◆ **Set task**
Retype the opening lines of the data exactly, stopping after the line that contains "cam_d.sensor_width = 36;". Skip every picture.

◆ **Data excerpt**

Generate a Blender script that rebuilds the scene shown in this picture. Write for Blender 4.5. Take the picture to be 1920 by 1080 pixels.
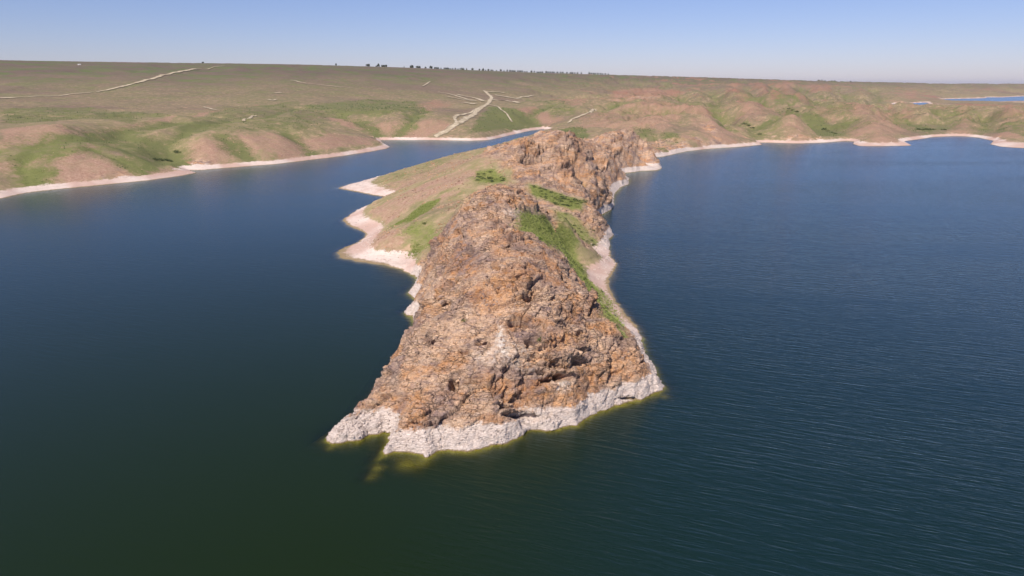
import bpy, bmesh, math, random
import numpy as np
from mathutils import Vector, Matrix
random.seed(7); RNG = np.random.default_rng(7)
S = bpy.context.scene
for o in list(bpy.data.objects): bpy.data.objects.remove(o)

# ------------------------------------------------------------------ camera
H = 100.0                      # drone height over the lake (m)
PITCH = math.atan((540-158)/1297.0)
FPX = 1297.0
cam_d = bpy.data.cameras.new('camera'); cam = bpy.data.objects.new('camera', cam_d)
S.collection.objects.link(cam); S.camera = cam
cam.location = (0, 0, H); cam.rotation_euler = (math.pi/2-PITCH, 0, 0)
cam_d.sensor_width = 36; cam_d.lens = 36*FPX/1920; cam_d.clip_start = 1; cam_d.clip_end = 90000

# ------------------------------------------------------------------ sky, sun, exposure
SUN_EL, SUN_AZ = math.radians(50), math.radians(206)     # azimuth clockwise from +Y (camera heading)
W = bpy.data.worlds.new('World'); S.world = W; W.use_nodes = True
wn = W.node_tree.nodes; wl = W.node_tree.links; wn.clear()
sky = wn.new('ShaderNodeTexSky'); sky.sky_type = 'NISHITA'; sky.sun_disc = False
sky.sun_elevation = SUN_EL; sky.sun_rotation = SUN_AZ
sky.altitude = 400; sky.air_density = 1.0; sky.dust_density = 0.3; sky.ozone_density = 6.0
bg = wn.new('ShaderNodeBackground'); bg.inputs['Strength'].default_value = 0.09
wo = wn.new('ShaderNodeOutputWorld')
tint = wn.new('ShaderNodeMix'); tint.data_type = 'RGBA'; tint.blend_type = 'MULTIPLY'; tint.inputs[0].default_value = 1
tint.inputs[7].default_value = (.96, .85, 1.04, 1); wl.new(sky.outputs[0], tint.inputs[6]); wl.new(tint.outputs[2], bg.inputs[0]); wl.new(bg.outputs[0], wo.inputs[0])
sd_ = bpy.data.lights.new('sun', 'SUN'); sun = bpy.data.objects.new('sun', sd_); S.collection.objects.link(sun)
sd_.energy = 4.8; sd_.angle = math.radians(0.53); sd_.color = (1.0, 0.92, 0.82)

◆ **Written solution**
Generate a Blender script that rebuilds the scene shown in this picture. Write for Blender 4.5. Take the picture to be 1920 by 1080 pixels.
import bpy, bmesh, math, random
import numpy as np
from mathutils import Vector, Matrix
random.seed(7); RNG = np.random.default_rng(7)
S = bpy.context.scene
for o in list(bpy.data.objects): bpy.data.objects.remove(o)

# ------------------------------------------------------------------ camera
H = 100.0                      # drone height over the lake (m)
PITCH = math.atan((540-158)/1297.0)
FPX = 1297.0
cam_d = bpy.data.cameras.new('camera'); cam = bpy.data.objects.new('camera', cam_d)
S.collection.objects.link(cam); S.camera = cam
cam.location = (0, 0, H); cam.rotation_euler = (math.pi/2-PITCH, 0, 0)
cam_d.sensor_width = 36; cam_d.lens = 36*FPX/1920; cam_d.clip_start = 1; cam_d.clip_end = 90000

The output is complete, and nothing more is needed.